Tijdens het debat over een komende NAVO-bijeenkomst gaf BBB’er Marieke Wijen-Nas aan „het belang en nut” te zien van Oekraïne als bufferstaat. Zo worden volgens haar de veiligheidsrisico’s beperkt en wordt de kans op een directe confrontatie met Rusland minder. „We willen in Nederland geen externe conflicten importeren.”
Die opmerking van de BBB’er over een bufferstaat viel slecht bij andere partijen én de minister. „Dit is linea recta taal uit het Kremlin”, verklaarde Derk Boswijk (CDA). Ook Volt en D66 uitten kritiek. De minister sprak van „oud imperialistisch denken” dat in het Kremlin te vinden is. „Landen mogen zelf bepalen waar hun toekomst ligt.”
Er werd altijd gezegd dat Oekraïne nooit lid kan worden van de NAVO zolang de oorlog duurt. Maar zo zwart-wit is het niet, aldus de minister. „Dat geeft Poetin natuurlijk wel de meest directe aansporing, om ook al is het maar op kleine schaal de oorlog oneindig door te zetten. Want dan weet je dat Oekraïne nooit lidmaatschap van de NAVO zou kunnen krijgen. In dat opzicht moeten we Oekraïne niet door Poetin of het Kremlin laten gijzelen.”

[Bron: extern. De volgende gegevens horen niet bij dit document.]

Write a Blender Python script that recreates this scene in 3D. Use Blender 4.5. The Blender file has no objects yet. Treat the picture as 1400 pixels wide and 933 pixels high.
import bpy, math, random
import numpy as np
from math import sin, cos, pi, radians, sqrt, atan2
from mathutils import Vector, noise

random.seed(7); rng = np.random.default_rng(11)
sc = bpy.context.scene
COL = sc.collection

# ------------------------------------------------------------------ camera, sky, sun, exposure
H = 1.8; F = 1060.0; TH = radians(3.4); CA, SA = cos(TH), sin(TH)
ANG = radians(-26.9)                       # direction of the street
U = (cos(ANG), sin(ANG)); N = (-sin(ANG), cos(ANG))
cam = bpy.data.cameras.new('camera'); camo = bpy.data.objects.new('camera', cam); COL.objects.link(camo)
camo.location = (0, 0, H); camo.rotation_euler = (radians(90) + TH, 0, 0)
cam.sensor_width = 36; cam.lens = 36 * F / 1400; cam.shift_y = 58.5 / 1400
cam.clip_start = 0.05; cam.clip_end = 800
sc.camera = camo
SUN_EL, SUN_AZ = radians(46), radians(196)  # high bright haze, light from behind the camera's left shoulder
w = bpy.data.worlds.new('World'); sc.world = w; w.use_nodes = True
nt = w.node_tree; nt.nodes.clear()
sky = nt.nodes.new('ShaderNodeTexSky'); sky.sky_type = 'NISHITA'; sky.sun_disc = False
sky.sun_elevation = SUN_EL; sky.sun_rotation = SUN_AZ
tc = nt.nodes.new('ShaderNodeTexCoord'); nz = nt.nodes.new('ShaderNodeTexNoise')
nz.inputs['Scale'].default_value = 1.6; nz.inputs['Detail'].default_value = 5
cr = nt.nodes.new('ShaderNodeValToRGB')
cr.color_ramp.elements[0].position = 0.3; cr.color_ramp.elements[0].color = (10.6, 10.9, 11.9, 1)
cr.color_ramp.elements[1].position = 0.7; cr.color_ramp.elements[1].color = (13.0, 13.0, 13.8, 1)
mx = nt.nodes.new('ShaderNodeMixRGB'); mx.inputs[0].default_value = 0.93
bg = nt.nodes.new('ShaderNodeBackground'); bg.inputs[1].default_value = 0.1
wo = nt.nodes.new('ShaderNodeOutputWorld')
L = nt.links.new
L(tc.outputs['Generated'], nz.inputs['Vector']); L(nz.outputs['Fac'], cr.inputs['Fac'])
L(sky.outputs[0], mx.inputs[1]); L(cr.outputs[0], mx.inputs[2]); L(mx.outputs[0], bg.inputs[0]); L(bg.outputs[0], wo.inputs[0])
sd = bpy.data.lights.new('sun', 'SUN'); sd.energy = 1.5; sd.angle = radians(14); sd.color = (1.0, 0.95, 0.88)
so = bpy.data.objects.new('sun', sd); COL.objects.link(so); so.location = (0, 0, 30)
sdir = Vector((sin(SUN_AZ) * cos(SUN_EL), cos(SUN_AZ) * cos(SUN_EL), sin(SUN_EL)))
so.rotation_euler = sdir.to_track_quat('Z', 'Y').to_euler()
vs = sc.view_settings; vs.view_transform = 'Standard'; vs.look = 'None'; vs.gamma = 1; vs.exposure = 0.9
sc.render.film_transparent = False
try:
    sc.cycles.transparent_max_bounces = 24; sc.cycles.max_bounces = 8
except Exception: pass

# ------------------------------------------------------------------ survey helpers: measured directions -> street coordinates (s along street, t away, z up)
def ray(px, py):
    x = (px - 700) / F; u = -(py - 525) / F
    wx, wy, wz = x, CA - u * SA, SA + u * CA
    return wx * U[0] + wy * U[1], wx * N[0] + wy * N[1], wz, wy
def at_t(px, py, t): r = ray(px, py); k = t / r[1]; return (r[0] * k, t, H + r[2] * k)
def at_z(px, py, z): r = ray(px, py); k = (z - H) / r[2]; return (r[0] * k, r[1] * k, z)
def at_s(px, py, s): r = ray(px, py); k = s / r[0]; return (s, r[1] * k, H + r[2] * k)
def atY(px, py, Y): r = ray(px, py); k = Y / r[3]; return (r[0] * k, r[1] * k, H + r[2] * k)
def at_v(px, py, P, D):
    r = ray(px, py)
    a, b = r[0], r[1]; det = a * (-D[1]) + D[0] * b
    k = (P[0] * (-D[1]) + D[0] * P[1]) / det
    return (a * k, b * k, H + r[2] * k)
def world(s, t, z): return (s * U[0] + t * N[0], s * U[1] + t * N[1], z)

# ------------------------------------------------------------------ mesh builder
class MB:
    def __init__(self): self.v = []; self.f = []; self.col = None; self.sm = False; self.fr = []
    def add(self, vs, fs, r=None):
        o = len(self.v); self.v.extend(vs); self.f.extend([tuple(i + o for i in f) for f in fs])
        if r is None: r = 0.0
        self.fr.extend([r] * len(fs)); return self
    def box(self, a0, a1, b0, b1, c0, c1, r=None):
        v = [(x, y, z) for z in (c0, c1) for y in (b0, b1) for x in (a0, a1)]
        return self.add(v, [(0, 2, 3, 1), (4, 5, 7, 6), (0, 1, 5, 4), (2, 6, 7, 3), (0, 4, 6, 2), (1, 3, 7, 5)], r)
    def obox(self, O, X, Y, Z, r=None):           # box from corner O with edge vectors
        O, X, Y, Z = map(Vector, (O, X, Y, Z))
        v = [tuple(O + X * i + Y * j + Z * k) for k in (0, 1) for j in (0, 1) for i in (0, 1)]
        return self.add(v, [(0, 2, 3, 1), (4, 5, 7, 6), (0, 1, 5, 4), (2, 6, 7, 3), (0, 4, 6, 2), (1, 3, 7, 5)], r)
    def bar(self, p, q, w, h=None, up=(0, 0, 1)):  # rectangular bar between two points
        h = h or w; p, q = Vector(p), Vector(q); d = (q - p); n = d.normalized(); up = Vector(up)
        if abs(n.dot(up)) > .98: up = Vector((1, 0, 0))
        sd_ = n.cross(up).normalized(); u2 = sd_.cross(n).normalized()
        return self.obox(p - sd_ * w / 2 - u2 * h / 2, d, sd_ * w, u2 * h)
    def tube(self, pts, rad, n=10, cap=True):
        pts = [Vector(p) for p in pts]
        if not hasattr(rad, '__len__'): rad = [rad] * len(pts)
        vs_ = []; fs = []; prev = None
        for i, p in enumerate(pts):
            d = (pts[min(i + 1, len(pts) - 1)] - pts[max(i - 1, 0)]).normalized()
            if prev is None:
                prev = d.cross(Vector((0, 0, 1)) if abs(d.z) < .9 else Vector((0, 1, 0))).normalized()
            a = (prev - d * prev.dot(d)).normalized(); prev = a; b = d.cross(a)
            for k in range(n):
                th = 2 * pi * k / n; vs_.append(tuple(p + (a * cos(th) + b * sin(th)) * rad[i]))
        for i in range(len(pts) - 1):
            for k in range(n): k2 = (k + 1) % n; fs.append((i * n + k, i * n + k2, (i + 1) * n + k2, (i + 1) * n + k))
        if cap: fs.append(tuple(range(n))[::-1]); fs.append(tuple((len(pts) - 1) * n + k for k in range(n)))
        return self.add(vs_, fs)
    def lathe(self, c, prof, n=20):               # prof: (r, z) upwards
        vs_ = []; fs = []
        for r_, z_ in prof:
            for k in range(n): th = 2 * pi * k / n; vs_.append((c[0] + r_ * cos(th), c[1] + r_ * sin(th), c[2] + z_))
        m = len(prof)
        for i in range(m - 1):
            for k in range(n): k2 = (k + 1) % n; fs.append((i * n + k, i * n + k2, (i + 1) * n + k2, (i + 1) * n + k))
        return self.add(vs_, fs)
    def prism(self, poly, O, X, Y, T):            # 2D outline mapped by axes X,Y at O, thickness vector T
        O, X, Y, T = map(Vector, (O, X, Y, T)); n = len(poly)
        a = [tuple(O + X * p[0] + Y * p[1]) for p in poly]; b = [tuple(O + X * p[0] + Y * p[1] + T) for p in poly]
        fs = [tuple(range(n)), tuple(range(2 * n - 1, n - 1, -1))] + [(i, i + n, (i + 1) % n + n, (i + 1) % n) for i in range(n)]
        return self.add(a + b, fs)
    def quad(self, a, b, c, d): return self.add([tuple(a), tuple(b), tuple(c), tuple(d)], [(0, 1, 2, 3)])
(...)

Het belangrijkste blijft het voorkomen van een directe confrontatie tussen de NAVO en Rusland, aldus Brekelmans. Tegelijk moeten Oekraïne ook veiligheidsgaranties worden gegeven. „Het is een ingewikkeld speelveld.” In elk geval zal het volgens hem nog wel even duren voordat Oekraïne lid kan worden. Onder de 32 NAVO-lidstaten is nu geen steun om Oekraïne op „heel korte termijn” lid te maken.
De woorden van de bewindsman waren voor Joeri Pool (PVV) reden om te herhalen dat Oekraïne niet in de NAVO hoort.